TÜİK, 2018 yılı bitkisel üretim istatistiklerini yayımladı. Buna göre tahıllar ve diğer bitkisel ürünler ile sebzelerde üretim azaldı.
Üretim miktarları, 2018 yılında, bir önceki yıla göre tahıllar ve diğer bitkisel ürünlerde yüzde 5,8, sebzelerde yüzde 2,6 azalırken, meyveler, içecek ve baharat bitkilerinde ise yüzde 0,8 oranında artış gösterdi.
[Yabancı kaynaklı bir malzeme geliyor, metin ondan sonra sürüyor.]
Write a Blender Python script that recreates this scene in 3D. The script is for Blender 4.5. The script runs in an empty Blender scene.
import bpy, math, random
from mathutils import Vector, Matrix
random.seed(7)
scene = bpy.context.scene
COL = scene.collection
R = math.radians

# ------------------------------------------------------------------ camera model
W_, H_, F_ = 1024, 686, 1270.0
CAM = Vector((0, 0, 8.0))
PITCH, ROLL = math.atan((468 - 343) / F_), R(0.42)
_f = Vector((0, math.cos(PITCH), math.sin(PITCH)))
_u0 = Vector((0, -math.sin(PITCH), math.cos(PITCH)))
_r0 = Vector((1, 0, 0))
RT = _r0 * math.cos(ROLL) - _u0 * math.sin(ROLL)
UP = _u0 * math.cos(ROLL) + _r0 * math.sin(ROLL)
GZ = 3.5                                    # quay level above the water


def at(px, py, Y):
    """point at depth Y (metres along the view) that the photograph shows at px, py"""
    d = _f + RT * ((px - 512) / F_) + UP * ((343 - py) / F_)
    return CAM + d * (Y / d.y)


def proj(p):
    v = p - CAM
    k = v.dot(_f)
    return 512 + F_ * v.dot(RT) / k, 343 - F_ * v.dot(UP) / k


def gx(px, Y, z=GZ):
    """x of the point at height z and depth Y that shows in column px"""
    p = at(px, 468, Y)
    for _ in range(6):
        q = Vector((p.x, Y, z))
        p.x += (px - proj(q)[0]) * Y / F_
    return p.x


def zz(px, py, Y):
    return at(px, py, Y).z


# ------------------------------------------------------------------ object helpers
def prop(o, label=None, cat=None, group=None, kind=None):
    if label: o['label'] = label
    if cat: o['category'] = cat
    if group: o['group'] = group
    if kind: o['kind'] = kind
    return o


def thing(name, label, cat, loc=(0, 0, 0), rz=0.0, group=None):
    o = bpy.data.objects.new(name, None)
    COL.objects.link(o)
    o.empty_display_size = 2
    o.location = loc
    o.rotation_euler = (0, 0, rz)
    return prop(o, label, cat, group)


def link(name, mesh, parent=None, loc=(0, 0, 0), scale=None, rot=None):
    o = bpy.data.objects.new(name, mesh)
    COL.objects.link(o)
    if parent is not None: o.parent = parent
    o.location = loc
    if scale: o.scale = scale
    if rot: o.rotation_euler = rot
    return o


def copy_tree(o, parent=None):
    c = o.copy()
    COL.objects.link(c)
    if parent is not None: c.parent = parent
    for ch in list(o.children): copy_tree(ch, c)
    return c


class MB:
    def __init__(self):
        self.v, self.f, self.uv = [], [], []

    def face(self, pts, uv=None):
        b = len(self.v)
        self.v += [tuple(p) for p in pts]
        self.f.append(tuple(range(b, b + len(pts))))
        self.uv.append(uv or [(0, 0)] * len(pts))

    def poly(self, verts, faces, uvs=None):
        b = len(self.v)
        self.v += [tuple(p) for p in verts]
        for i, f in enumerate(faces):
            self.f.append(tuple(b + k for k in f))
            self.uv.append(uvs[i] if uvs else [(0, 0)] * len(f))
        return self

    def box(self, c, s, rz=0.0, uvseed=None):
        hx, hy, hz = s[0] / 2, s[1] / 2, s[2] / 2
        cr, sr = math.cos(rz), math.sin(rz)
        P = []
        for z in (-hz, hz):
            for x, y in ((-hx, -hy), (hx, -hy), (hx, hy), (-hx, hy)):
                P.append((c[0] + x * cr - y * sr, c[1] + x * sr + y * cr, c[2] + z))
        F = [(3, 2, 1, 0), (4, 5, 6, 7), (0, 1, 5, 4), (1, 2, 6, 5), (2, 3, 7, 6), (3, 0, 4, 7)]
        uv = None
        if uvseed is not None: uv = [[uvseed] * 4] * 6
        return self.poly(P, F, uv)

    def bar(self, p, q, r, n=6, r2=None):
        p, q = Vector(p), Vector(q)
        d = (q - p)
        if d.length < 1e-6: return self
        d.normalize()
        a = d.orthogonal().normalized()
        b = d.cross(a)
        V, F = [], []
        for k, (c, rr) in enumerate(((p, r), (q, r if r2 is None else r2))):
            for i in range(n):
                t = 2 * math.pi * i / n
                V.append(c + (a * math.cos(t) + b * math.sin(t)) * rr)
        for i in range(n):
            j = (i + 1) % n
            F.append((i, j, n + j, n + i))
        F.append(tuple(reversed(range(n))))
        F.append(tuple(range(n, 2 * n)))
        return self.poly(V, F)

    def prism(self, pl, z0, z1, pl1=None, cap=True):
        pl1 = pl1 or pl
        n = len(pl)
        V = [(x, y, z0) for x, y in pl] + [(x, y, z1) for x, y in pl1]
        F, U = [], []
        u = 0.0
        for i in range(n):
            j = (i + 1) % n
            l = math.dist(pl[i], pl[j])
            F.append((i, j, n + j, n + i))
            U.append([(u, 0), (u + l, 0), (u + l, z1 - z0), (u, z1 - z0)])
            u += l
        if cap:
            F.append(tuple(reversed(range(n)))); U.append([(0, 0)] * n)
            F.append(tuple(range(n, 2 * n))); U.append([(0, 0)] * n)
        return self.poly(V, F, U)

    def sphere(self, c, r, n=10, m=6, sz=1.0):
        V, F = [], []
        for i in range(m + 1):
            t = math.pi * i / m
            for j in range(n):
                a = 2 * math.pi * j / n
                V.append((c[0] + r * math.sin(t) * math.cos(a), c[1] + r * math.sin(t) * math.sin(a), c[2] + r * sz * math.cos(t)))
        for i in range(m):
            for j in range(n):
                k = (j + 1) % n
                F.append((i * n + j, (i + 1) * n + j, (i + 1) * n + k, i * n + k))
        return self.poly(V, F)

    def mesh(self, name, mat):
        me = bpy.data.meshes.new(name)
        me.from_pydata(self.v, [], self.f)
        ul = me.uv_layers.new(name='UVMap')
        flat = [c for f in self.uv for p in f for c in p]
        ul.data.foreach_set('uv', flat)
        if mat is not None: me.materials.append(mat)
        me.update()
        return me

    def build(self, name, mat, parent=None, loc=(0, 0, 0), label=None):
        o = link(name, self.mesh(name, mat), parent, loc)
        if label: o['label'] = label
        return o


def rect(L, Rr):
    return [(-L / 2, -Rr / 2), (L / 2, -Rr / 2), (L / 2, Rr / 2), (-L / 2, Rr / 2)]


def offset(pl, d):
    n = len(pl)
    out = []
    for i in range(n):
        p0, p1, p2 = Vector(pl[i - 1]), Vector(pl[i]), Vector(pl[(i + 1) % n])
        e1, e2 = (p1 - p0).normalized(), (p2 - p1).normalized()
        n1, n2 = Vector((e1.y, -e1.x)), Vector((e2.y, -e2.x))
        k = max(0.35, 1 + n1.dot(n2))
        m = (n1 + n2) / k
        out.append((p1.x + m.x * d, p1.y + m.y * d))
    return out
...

Tahıllarda en belirgin düşüş yüzde 7 ile buğdayda görüldü.
Üretim miktarları 2018 yılında yaklaşık olarak 64, 4 milyon ton, sebzelerde 30 milyon ton, meyveler, içecek ve baharat bitkilerinde 22,3 milyon ton olarak gerçekleşti.
(Detaylı tablo için: http://www.tuik.gov.tr/PreHaberBultenleri.do?id=27635)
Üretimin düşme ve artma sebepleri
Tarım ürünleri üretim miktarlarında yıllar itibarıyla mevsimlere bağlı olarak değişiklikler görülebilir. Doğa olaylarının (yağmur, sel, kar, don, sıcaklık vs.) beklenenin dışında etkili olması üretim miktarları üzerinde doğrudan etkilidir.
Bazı meyvelerin cinsine bağlı olarak da üretim miktarlarında, yılaşırı yüksek miktarlarda değişiklikleri görülebilir.
Doğa olaylarının bazılarının verime olumsuz etkilerini en aza indirmek ise mümkün. Örneğin kuraklığın sebep olduğu verim düşüklüğü, doğru sulama sistemleri sayesinde suyun verimli kullanılması ile önlenebilir. Doğru sulama sistemleri sayesinde, Türkiye gibi su fakirliği sınırında olan bir ülkenin su kaynakları da korunabilir. Aynı yöntemle sadece vahşi sulamanın yol açtığı su kayıpları değil, tuzlanma gibi toprağı öldüren olumsuzlukların da önüne geçilebilir.
Toprağa göre tahıl, sebze, meyve cinsi veya bunlara göre toprak seçimi; doğru ilaçlama, doğru gübreleme, doğru zaman gibi verime etki eden çok önemli etkenler de var elbette.
Diğer bir etken ise doğru tohum seçimi.
2018 yılındaki görülen üretim düşüşünü bunlardan biri veya birkaçıyla açıklamak mümkün fakat sorunumuzun bunların ötesinde ve geleceğe yönelik olarak çok daha büyük olduğunu kabul etmek gerekiyor.
Büyük sorunumuz şu:
Tarım topraklarımızı, otlaklarımızı (yayla, mera) günden güne yok ediyoruz.
Nasıl yok ediyoruz?
Yıllardır yazılıp çizilenleri sıralayacak değilim çünkü o yazılıp çizilenlerinde üstünde bir sebep var ve tamamının sebebi o bir sebep:
Taammüden yok ediyoruz. Kasten yani planlayarak, tasarlayarak…
Neredeyse her gün, yöneticilerimiz, tarım topraklarımızı, otlaklarımızı kanunla korumaya aldıklarını söylüyorlar fakat tarım alanlarımız daralmaya devam ediyor. Üzerlerine binalar yapılması önlenemiyor. Çoğu izinsiz yapıların neredeyse hiçbirine dokunulmuyor, aksine belirli aralıklarla aflar çıkarılıyor. Tahribat, adeta teşvik ediliyor.
Böyle bir duruma “taammüden” denmez de ne denir?
Çiftçiye desteklermiş, Hal Yasası’ymış, Lisanslı depoculuk ve ürün borsalarıymış…
Destekler sadece acı sonu geciktiriyor. Diğerlerinden üretim, kayıplar ve fiyatlar konusunda olumlu beklentisi olanlar ise hayal dünyasında yaşıyor.
Islah ve genetik çalışmaları; doğru sulama, gübreleme, ilaçlama yapılması; teknolojiden en üst düzeyde faydalanılması vs. Hepsinin bir sınırı var.
Yani…
Toprağınız yoksa hiçbirinin önemi yok.
(Yeni yıl vesilesiyle milletim ve bütün insanlık için açlıktan uzak, sağlıklı ve huzurlu bir gelecek diliyorum.)